Monday, February 12, 2018

Luke 14:28 - Scripture Study: Counting the Cost is a great website for me to select good books to read and to track my reading.  Each year they have a reading challenge.  Members of the site are encouraged to set a reading goal for the year and post that goal on the site.  At the end of the 2017 I noticed that the percentage of those who finish their goal is very small.  Here are the statistics.  

Books Pledged144,787,640
Books Finished45,833,780
Avg. Books Pledged45
Challenges Completed504,764

You will notice that only about 1.6% of the people completed the challenge that they set for themselves.  So, do we say that 98% of the people failed?   I don’t think so.  If you look, there were over 45 million books read.  This is fantastic!  I wouldn’t call anyone a failure that set a goal, read some books, and came up short of their goal.  The real failure would have been not starting at all.  Perhaps the average goal of reading 45 books in a year is much too high.  Many people can read a book a week, but for some of us, we can’t get through that many.  If each person sets a realistic goal based on their circumstances then, as they work toward that goal, they are winning.  

This reminds me of the scripture in Luke 14:28 which says:  

28 For which of you, intending to build a tower, sitteth not down first, and counteth the cost, whether he have sufficient to finish it? 

For many of us, we don’t sit down and out the cost before we set our goals.  Can we realistically expect to read for an hour a day?  Some can, but many can’t.  What is the solution?  Perhaps it would help to set shorter term goals.  Is it better to set goals quarterly? monthly?  or daily?  We could avoid some of the personal guilt or frustration that comes when we fall short of our goals if we will simply “count the cost” before we begin.  Many of us think we can accomplish more on a day to day basis than we really can, but we underestimate what we can accomplish in a year if we have daily habits that contribute to our goals.   

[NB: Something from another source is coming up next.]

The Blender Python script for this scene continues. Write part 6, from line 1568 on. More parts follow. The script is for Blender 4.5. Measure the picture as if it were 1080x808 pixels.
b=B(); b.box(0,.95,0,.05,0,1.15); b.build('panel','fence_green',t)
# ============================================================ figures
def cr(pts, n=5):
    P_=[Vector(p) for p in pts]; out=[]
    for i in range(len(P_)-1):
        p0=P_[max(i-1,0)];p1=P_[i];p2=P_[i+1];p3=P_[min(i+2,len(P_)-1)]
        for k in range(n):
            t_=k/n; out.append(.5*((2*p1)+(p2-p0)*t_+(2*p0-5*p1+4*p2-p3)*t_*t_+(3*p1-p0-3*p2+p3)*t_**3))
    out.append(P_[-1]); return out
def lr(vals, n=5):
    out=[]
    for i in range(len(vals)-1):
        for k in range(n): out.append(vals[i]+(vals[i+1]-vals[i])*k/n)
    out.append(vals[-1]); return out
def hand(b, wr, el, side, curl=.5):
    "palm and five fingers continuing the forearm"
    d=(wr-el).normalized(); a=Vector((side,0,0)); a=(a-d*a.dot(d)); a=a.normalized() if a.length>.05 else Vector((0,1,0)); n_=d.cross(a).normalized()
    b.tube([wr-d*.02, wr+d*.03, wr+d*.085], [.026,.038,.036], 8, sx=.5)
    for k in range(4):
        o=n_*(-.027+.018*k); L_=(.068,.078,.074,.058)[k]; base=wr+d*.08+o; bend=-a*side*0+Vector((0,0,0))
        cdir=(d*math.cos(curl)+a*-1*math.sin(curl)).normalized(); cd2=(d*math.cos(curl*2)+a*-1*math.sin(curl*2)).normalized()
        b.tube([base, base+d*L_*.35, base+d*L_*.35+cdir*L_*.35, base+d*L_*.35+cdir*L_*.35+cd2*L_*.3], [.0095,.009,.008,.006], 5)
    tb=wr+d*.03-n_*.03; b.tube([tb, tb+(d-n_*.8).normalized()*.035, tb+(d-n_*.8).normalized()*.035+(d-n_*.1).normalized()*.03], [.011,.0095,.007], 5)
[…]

Some people use the acronym SMART when they set goals.  The “R” in SMART reminds us to set reasonable/realistic/rational goals.  Part of what makes a goal reasonable is for us to look carefully at what it will take to meet that goal and evaluate if we really have time each day to do those things which will develop into habits that will lead to success.  

How do we apply this to scripture study?  Elder Richard G. Scott said:

"Don’t yield to Satan’s lie that you don’t have time to study the scriptures. Choose to take time to study them. Feasting on the word of God each day is more important than sleep, school, work, television shows, video games, or social media. You may need to reorganize your priorities to provide time for the study of the word of God. If so, do it!" (Richard G. Scott, "Make Exercise of Faith Your First Priority", October 2014 LDS General Conference)

It all comes down to this simple phrase:  Win the Day!